Дмитрий Шеваров рассказывает о встрече Кайсарова и Жуковского

Певец во стане русских воинов

(отрывок)

Отчизне кубок сей, друзья!

Страна, где мы впервые

Вкусили сладость бытия,

Поля, холмы родные,

Родного неба милый свет,

Знакомые потоки,

Златые игры первых лет

И первых лет уроки,

Что вашу прелесть заменит?

О родина святая,

Какое сердце не дрожит,

Тебя благословляя?

Василий Жуковский, август-октябрь 1812 года.

- Жуковский, брат, ты ли это?

- Андрей?! А ты откуда здесь?

Можно представить, чем была для них эта встреча августовской ночью после Бородинского сражения! Два товарища юности, поэт-"балладник" и профессор филологии, узнали друг друга в боевых порядках отступающих к Москве русских войск. Андрей Кайсаров - уже майор и начальник армейской типографии, Василий Жуковский - простой ополченец первого пехотного полка.

Они предчувствовали эту войну. Жуковский в пасхальном послании друзьям Плещеевым обещал: "Растает враг, как хрупкий вешний лед!.." А Кайсаров еще 12 ноября 1811 года сказал в актовом зале Дерпт ского университета горячую речь против тех, кто считал патриотизм чувством излишним, а в Наполеоне видел, говоря нынешним языком, "эффективного менеджера". "Не быв истинным сыном отечества, возможно быть достойным гражданином мира? - вопрошал Кайсаров. - Как, не любя своих кровных, можно любить чужих?.. Проклята да будет мысль, что там отечество, где хорошо!.. Вне отечества нет жизни!"

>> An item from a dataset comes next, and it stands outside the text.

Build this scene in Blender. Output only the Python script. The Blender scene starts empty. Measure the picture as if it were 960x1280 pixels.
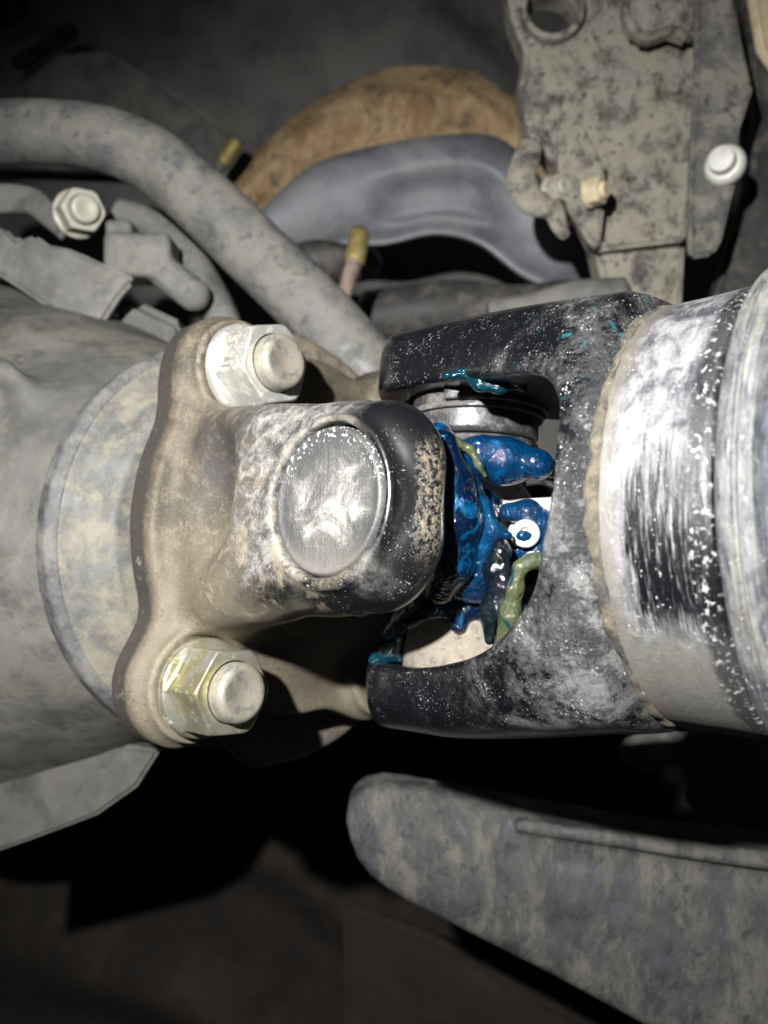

Так всю ночь они шли рядом, перебирая минувшее и пережитое.

"То, что мы здесь, среди этих людей и под этим небом, - говорил Жуковский другу, - не есть ли дань нашей юности? Не знак ли того, что в сердце своем мы не изменились?.."

Андрей согласно улыбался и вспоминал, как в Благородном пансионе они устроили Дружеское литературное общество. Там они говорили вдохновенные речи, и каждый - о том вопросе бытия, который считал главным для себя. Андрей выбрал тему "О кротости", Жуковский - "О дружбе".

На рассвете они вышли к Москве. До пожаров еще было далеко, но солнце так горело на куполах, что становилось не по себе.

- Страшный век нам достался... - вздохнул Жуковский.

- И прекрасный! - добавил Андрей.

- А ты помнишь, как мы его встречали?

Жуковский напомнил другу, как на Рождество 1801 года они, семнадцатилетние мальчишки, скрылись от домашних, но не куда-нибудь, а в Троице-Сергиеву лавру! С восторгом слушали они там слово митрополита Платона. И где сейчас старец? Сказывают, что он, парализованный и живший на покое в Вифании, потребовал привезти себя в Москву и даже рвался в Бородино - благословлять войска.

И правда: в те минуты, когда Кайсаров и Жуковский с полковыми колоннами вступили через Арбатские ворота в Москву, митрополит Платон со слезами покидал Чудов монастырь - его упросили вернуться в Вифанию. Когда друзья, оказавшись рядом с Кремлем, поспешили в Успенский собор, там догорали свечи заутрени.

На другой день Кайсаров представил Жуковского светлейшему и попросил разрешения зачислить поэта сотрудником типографии. Так, благодаря Кутузову, счастье общения друзей продлилось. Жуковский урывками писал "Певца во стане русских воинов", сверяясь с мнением Андрея.

На поле бранном тишина;

Огни между шатрами;

Друзья, здесь светит нам луна,

Здесь кров небес над нами.

Наполним кубок круговой!

Дружнее! Руку в руку!..

Только в одном они расходились: Жуковский открыл другу, что дал обет с изгнанием французов за Неман сложить с себя военный мундир. Андрей считал своим долгом пройти войну до конца: "Мир должно заключить в Париже!"

Когда Кайсарова отставили от должности, командовать типографией назначили бывшего полицейского пристава, который присвоил себе авторство бюллетеней, писавшихся Жуковским.

Но Кутузов недолго удивлялся открывшемуся таланту - армия подошла к Неману, и Жуковский вдруг решительно заболел. А тут срочно понадобился бюллетень на изгнание врага из пределов России.

Бывшему приставу пришлось самому взяться за перо. Его сочинение было весьма лаконичным: "Да воскреснет Бог и расточатся враги Его - и расточились!"